Updated

Israeli Defense Minister Ehud Barak said Sunday he would not leave Prime Minister Ehud Olmert's government over its handling of the 2006 war against Lebanese Hezbollah guerrillas, but would stay on to redress the problems in the military that the fighting exposed.

Barak's announcement at the start of the weekly Cabinet meeting removed any immediate threat to the survival of Olmert's government as it pursues its declared goal of signing a peace treaty with the Palestinians this year. Barak had said before joining the coalition in June that he would push for Olmert's resignation or early elections after a war inquiry delivered its final report.

The report, delivered last Wednesday, left Olmert relatively unscathed, but criticized the government and the army for "serious failings and flaws."

"Why am I staying? I'm staying in the post of defense minister because I know what kind of challenges face Israel -- Gaza, Hezbollah, Syria, Iran, the rehabilitation of the military and the political process," Barak said.

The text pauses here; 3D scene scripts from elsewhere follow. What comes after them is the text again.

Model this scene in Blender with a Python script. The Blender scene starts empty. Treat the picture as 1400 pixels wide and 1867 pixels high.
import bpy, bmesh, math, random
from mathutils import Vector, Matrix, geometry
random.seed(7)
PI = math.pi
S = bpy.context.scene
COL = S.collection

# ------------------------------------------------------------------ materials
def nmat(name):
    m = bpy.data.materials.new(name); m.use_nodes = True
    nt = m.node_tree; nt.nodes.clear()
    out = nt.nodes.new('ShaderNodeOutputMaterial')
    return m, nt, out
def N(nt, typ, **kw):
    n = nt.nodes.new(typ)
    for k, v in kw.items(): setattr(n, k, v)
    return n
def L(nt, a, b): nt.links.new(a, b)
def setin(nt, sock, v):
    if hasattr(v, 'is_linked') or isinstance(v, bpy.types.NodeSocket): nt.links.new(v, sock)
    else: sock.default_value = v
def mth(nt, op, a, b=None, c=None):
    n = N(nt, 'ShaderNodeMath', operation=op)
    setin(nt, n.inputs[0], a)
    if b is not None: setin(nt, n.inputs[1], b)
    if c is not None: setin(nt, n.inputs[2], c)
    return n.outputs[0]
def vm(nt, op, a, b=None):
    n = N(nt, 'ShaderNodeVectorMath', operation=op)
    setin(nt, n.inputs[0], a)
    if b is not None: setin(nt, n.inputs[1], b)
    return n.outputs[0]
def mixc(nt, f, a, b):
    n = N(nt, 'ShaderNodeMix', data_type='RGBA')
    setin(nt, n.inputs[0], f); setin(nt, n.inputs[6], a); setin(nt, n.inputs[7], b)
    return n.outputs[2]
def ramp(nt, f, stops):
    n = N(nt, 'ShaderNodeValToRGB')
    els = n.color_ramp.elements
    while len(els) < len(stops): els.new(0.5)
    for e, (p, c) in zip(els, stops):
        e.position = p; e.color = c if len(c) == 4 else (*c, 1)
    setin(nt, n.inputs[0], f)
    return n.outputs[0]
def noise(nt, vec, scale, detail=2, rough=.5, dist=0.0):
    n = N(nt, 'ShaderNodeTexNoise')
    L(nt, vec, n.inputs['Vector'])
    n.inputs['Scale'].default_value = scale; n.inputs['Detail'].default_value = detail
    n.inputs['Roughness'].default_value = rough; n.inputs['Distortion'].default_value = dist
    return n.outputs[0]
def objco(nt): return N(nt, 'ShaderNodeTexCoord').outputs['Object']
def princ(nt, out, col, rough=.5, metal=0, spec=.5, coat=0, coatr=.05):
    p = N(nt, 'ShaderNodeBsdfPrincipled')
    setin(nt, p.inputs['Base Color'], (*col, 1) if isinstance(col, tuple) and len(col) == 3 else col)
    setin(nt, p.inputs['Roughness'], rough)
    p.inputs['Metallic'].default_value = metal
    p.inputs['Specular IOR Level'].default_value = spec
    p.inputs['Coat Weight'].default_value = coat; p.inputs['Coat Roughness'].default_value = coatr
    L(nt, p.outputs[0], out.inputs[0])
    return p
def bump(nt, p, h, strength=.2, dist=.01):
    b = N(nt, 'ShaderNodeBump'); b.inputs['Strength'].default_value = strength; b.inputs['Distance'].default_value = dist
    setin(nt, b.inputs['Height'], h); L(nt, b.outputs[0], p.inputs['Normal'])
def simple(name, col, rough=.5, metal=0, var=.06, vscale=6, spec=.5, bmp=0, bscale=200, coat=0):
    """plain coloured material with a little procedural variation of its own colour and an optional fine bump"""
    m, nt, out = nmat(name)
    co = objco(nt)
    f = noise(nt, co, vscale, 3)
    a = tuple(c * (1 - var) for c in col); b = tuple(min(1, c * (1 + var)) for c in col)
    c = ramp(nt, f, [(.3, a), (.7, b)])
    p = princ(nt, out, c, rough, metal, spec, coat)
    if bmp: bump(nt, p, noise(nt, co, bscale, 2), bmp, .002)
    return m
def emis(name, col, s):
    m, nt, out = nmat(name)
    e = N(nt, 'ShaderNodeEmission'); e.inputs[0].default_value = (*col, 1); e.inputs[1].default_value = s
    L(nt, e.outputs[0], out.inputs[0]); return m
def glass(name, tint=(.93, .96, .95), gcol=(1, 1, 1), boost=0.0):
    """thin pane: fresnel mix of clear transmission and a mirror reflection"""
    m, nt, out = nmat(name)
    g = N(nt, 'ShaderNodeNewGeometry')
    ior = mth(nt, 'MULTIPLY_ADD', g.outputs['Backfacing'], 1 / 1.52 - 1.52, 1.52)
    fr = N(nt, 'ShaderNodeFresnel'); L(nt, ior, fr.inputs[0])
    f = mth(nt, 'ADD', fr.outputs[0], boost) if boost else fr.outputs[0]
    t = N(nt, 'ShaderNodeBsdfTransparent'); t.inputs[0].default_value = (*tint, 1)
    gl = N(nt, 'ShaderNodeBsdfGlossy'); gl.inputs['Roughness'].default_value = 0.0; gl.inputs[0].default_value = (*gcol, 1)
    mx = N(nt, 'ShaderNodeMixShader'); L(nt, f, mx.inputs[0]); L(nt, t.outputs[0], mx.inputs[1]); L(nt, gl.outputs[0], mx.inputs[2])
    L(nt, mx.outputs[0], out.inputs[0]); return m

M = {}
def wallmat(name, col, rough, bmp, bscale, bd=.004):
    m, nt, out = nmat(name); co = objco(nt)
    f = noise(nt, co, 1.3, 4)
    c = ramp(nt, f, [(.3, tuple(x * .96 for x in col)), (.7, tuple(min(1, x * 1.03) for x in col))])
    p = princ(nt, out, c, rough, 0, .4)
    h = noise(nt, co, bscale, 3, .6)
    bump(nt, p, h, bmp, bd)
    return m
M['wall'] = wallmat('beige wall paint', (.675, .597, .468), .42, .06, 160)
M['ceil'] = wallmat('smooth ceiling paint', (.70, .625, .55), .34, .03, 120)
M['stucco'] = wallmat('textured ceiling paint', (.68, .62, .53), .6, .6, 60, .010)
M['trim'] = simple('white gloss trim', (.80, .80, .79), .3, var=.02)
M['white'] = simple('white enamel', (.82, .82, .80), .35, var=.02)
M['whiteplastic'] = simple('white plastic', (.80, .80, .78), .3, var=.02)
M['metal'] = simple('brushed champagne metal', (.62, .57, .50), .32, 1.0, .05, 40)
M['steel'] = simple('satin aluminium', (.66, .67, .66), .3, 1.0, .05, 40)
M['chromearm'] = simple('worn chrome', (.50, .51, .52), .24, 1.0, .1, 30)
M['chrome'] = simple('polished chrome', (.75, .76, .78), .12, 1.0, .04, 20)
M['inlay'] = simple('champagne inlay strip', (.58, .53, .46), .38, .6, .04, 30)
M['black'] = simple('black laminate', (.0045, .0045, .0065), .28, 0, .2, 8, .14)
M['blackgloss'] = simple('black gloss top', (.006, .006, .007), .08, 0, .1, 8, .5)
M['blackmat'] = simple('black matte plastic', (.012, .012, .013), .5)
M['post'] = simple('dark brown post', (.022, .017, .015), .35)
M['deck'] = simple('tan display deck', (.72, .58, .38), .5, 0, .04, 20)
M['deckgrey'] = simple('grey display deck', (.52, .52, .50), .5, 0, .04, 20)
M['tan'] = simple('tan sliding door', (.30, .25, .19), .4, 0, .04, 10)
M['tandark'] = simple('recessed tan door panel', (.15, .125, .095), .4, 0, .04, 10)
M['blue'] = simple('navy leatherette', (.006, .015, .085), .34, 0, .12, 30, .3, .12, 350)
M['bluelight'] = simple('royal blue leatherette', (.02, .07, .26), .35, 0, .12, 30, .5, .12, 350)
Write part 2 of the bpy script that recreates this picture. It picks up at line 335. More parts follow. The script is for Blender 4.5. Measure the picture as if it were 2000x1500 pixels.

If Barak were to have pulled Labor's 19-member faction out of the coalition, Olmert would have been stripped of his parliamentary majority and likely forced to call an election. His coalition now controls 67 of parliament's 120 seats.

But with Labor trailing badly in public opinion polls, Barak apparently decided his party's political fortunes -- and his own -- would be better served by remaining in the government. Barak hopes to reclaim the premiership he briefly held before losing it in early 2001, but polls would hand the race to hawkish opposition leader Benjamin Netanyahu of the hardline Likud Party.

Given the poll results, his decision to remain in government had been expected.